(Scene script records)
*****

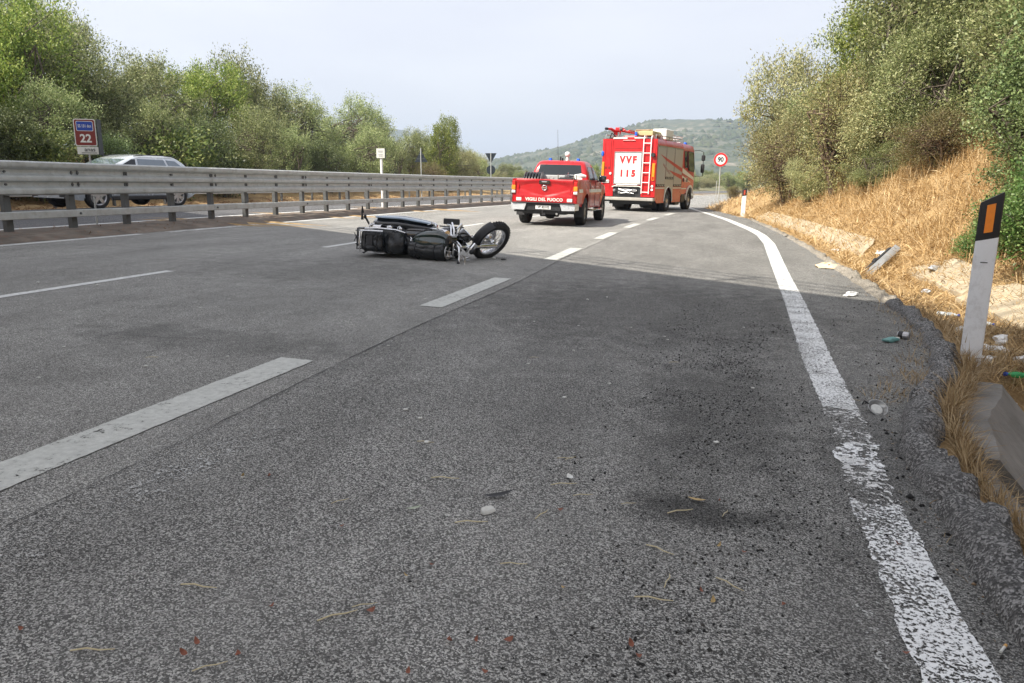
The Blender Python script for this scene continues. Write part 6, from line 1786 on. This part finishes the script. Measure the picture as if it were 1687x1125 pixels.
# steering assembly, turned
hd = Vector((1.26, 0, .80)); ax = Vector((-.52, 0, .855)).normalized()
ST = Matrix.Translation(hd) @ Matrix.Rotation(R(56), 4, ax) @ Matrix.Translation(-hd)
FW = Vector((1.70, 0, .33))
b = MB()
for y in (-.105, .105): b.tube([(1.20, y, .93), (1.42, y, .62), (1.50, y, .50)], .026, 10); b.tube([(1.47, y, .55), (1.66, y, .28)], .036, 10)
FK = xf(b, ST).build('fork', M_chrome, MC, 50)
b = MB(); b.box((1.23, 0, .88), (.10, .30, .04), rot=(0, R(-30), 0), bev=.012); b.box((1.30, 0, .74), (.10, .30, .04), rot=(0, R(-30), 0), bev=.012); b.cyl((1.65, -.14, .315), (1.65, .14, .315), .014, n=8)
xf(b, ST).build('triple_clamp', M_chrome, FK, 40)
spoked(MC, ST @ Matrix.Translation((1.66, 0, .31)), .335, .135, .235, 40)
b = MB(); pts = []
for i in range(11):
    a = R(60 + 70 * i / 10); pts.append([(1.66 + .352 * math.cos(a), y, .31 + (.352 - .03 * (abs(y) / .075) ** 2) * math.sin(a)) for y in np.linspace(-.075, .075, 6)])
b.grid(pts); b.V += []; xf(b, ST).build('front_fender', M_black, FK, 60)
b = MB(); b.lathe([(.001, -.10), (.06, -.09), (.10, -.03), (.105, .05), (.10, .06)], 24, Matrix.Translation((1.40, 0, .84)) @ Matrix.Rotation(R(90), 4, 'Y')); HL = xf(b, ST).build('headlight', M_gloss, FK, 60)
b = MB(); b.lathe([(.001, .075), (.06, .07), (.098, .055)], 24, Matrix.Translation((1.40, 0, .84)) @ Matrix.Rotation(R(90), 4, 'Y')); xf(b, ST).build('lens', M_glassl, HL, 60)
b = MB(); b.tube([(1.04, -.40, .98), (1.10, -.38, 1.02), (1.22, -.22, 1.03), (1.23, -.06, .94), (1.23, .06, .94), (1.22, .22, 1.03), (1.10, .38, 1.02), (1.04, .40, .98)], .013, 8); HB = xf(b, ST).build('handlebar', M_chrome, FK, 60)
for s_ in (1, -1):
    b = MB(); b.tube([(1.10, s_ * .36, 1.02), (1.00, s_ * .46, .98)], .021, 10); xf(b, ST).build('grip', M_black, HB, 60)
    b = MB(); b.tube([(1.16, s_ * .30, 1.04), (1.20, s_ * .40, 1.03), (1.10, s_ * .50, .99)], .008, 6); b.tube([(1.18, s_ * .26, 1.03), (1.16, s_ * .32, 1.22)], .007, 6); xf(b, ST).build('lever', M_chrome, HB, 60)
b = MB(); b.cyl((1.25, .0, .96), (1.20, 0, 1.04), .06, n=18); xf(b, ST).build('speedometer', M_gloss, HB, 40)
for s_ in (.16, -.16):
    b = MB(); b.cyl((1.36, s_ * 1.0, .73), (1.45, s_ * 1.0, .75), .045, n=14); xf(b, ST).build('spot_lamp', M_chrome, FK, 40)
    b = MB(); sblob(b, (1.33, s_ * 1.6, .80), (.10, .07, .07), 2.2); xf(b, ST).build('indicator', M_black, FK, 60)

# the touring tail is short: draw everything behind the seat in
def kids_deep(o):
    out = []
    for c_ in bpy.data.objects:
        if c_.parent == o: out.append(c_); out += kids_deep(c_)
    return out
for o in kids_deep(MC):
    if o.type == 'MESH' and o.name.split('.')[0] not in ('wheel', 'rim', 'spoke', 'brake_disc', 'grip', 'lever', 'mirror', 'handlebar'):
        for v in o.data.vertices:
            if v.co.x < .45: v.co.x = .45 + (v.co.x - .45) * .70
            if v.co.y < -.20: v.co.y = -.20 + (v.co.y + .20) * .35
# roll bag on the road in front of it
BG = empty('roll_bag', (-4.12, 10.50, .135), (0, R(3), R(-9)), 'black wrinkled leather roll bag on the asphalt in front of the motorcycle', 'bag')
b = MB(); pts = []
for i in range(27):
    t_ = i / 26; x = -.32 + .64 * t_; e_ = min(1, (min(t_, 1 - t_) / .07)) ** .5; row = []
    for k in range(24):
        a = 2 * math.pi * k / 24
        rr_ = (.145 * (.55 + .45 * e_)) * (1 + .07 * mnoise.noise(Vector((x * 9, math.cos(a) * 1.5, math.sin(a) * 1.5))) + .035 * mnoise.noise(Vector((x * 26, math.cos(a) * 3, math.sin(a) * 3))))
        row.append((x, rr_ * math.cos(a), .13 + rr_ * .92 * math.sin(a)))
    pts.append(row)
b.loft(pts); b.build('bag', M_leather, BG, 60)
for x in (-.16, .16):
    b = MB(); b.tube([(x, .150 * math.cos(2 * math.pi * i / 20), .13 + .139 * math.sin(2 * math.pi * i / 20)) for i in range(20)], .009, 6, closed=True); b.build('strap', M_black, BG, 60)
b = MB(); b.tube([(.33, .10 * math.cos(2 * math.pi * i / 16), .13 + .10 * math.sin(2 * math.pi * i / 16)) for i in range(16)], .010, 6, closed=True); b.tube([(.33, -.06, .16), (.38, -.02, .12), (.335, .05, .06)], .009, 6); b.tube([(.33, -.05, .06), (.36, 0, .2), (.335, .07, .17)], .006, 6); b.build('buckle', M_steel, BG, 60)

# ------------------------------------------------------------------ litter and small things on the road
def on_road(x, y, dz=.006): return (x, y, ZR(x, y) + dz)
def crumple(d, seed, e=2.4, amp=.35):
    b = MB(); sblob(b, (0, 0, d[2] / 2), d, e, 12, 8)
    b.V = [tuple(Vector(v) * 1.0 + Vector((mnoise.noise(Vector(v) * 22 + Vector((seed, 0, 0))), mnoise.noise(Vector(v) * 22 + Vector((0, seed, 0))), .6 * mnoise.noise(Vector(v) * 22 + Vector((0, 0, seed))))) * amp * min(d[0], d[1])) for v in b.V]
    return b
def leafmesh(l, w_, curlz, seed):
    b = MB(); n_ = 6; pts = []
    for i in range(n_ + 1):
        t_ = i / n_; hw = w_ / 2 * math.sin(math.pi * min(1, t_ * .97 + .02)) ** .8
        c_ = curlz * (t_ - .4) ** 2 * 3
        pts.append([(l * (t_ - .5), -hw, c_ + hw * .25), (l * (t_ - .5), 0, c_), (l * (t_ - .5), hw, c_ + hw * .25)])
    b.grid(pts); return b
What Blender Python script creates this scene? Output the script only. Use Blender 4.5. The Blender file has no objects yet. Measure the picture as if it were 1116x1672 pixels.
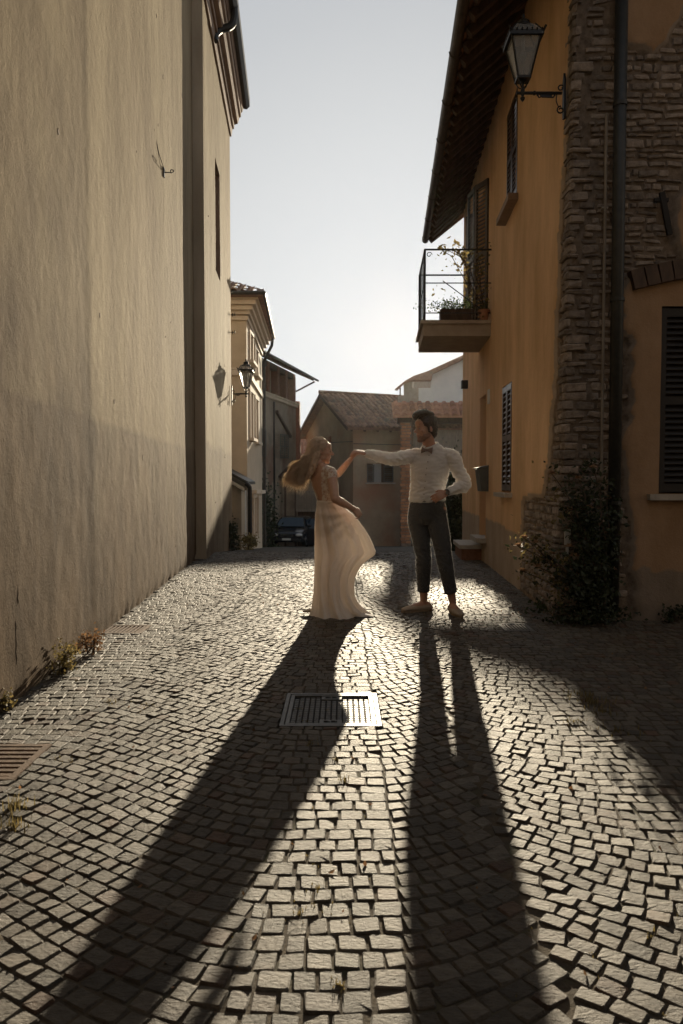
import bpy, math, random
from mathutils import Vector, Matrix, noise
sc = bpy.context.scene
R = random.Random(11)
V = Vector
# ------------------------------------------------------------------ camera, world, sun
CAMZ, FPX = 1.2, 1230.0
PIT = math.atan2(51, FPX)
_c, _s = math.cos(PIT), math.sin(PIT)
cam = bpy.data.cameras.new('camera')
cam.sensor_fit = 'VERTICAL'; cam.sensor_height = 36; cam.lens = FPX / 1672 * 36
cam.clip_start = 0.05; cam.clip_end = 2000
cam.dof.use_dof = True; cam.dof.focus_distance = 6.6; cam.dof.aperture_fstop = 7.0
camo = bpy.data.objects.new('camera', cam); sc.collection.objects.link(camo)
camo.location = (0, 0, CAMZ); camo.rotation_euler = (math.pi / 2 - PIT, 0, 0)
sc.camera = camo

SUN_AZ = math.atan(0.090)          # to the right of the view axis
SUN_EL = math.radians(10.7)
world = bpy.data.worlds.new('World'); sc.world = world; world.use_nodes = True
wn = world.node_tree; wn.nodes.clear()
sky = wn.nodes.new('ShaderNodeTexSky'); sky.sky_type = 'NISHITA'; sky.sun_disc = False
sky.sun_elevation = SUN_EL; sky.sun_rotation = SUN_AZ
sky.air_density = 1.0; sky.dust_density = 1.6; sky.ozone_density = 1.0; sky.altitude = 300
hs = wn.nodes.new('ShaderNodeHueSaturation'); hs.inputs['Saturation'].default_value = 0.52
bg = wn.nodes.new('ShaderNodeBackground'); bg.inputs['Strength'].default_value = 0.15
wo = wn.nodes.new('ShaderNodeOutputWorld')
def wm(op, *i):                                      # soft shoulder: c / (1 + c / k), keeps the glow round the sun from clipping
    q = wn.nodes.new('ShaderNodeVectorMath'); q.operation = op
    for k, v in enumerate(i):
        if isinstance(v, tuple): q.inputs[k].default_value = v
        else: wn.links.new(v, q.inputs[k])
    return q.outputs[0]
wn.links.new(sky.outputs[0], hs.inputs['Color'])
KS = (2.5, 2.5, 2.5)
_d = wm('ADD', wm('DIVIDE', hs.outputs[0], KS), (1., 1., 1.))
wn.links.new(wm('MULTIPLY', wm('DIVIDE', hs.outputs[0], _d), (.97, 1.0, 1.028)), bg.inputs[0]); wn.links.new(bg.outputs[0], wo.inputs[0])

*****

### WHAT YOU HAVE TO DO
What's needed is an exact copy of the lines above from the one with "What Blender Python" through the one with "sc.camera = camo", both included; the pictures stay out.

### RESULT OF THE EXERCISE
What Blender Python script creates this scene? Output the script only. Use Blender 4.5. The Blender file has no objects yet. Measure the picture as if it were 1116x1672 pixels.
import bpy, math, random
from mathutils import Vector, Matrix, noise
sc = bpy.context.scene
R = random.Random(11)
V = Vector
# ------------------------------------------------------------------ camera, world, sun
CAMZ, FPX = 1.2, 1230.0
PIT = math.atan2(51, FPX)
_c, _s = math.cos(PIT), math.sin(PIT)
cam = bpy.data.cameras.new('camera')
cam.sensor_fit = 'VERTICAL'; cam.sensor_height = 36; cam.lens = FPX / 1672 * 36
cam.clip_start = 0.05; cam.clip_end = 2000
cam.dof.use_dof = True; cam.dof.focus_distance = 6.6; cam.dof.aperture_fstop = 7.0
camo = bpy.data.objects.new('camera', cam); sc.collection.objects.link(camo)
camo.location = (0, 0, CAMZ); camo.rotation_euler = (math.pi / 2 - PIT, 0, 0)
sc.camera = camo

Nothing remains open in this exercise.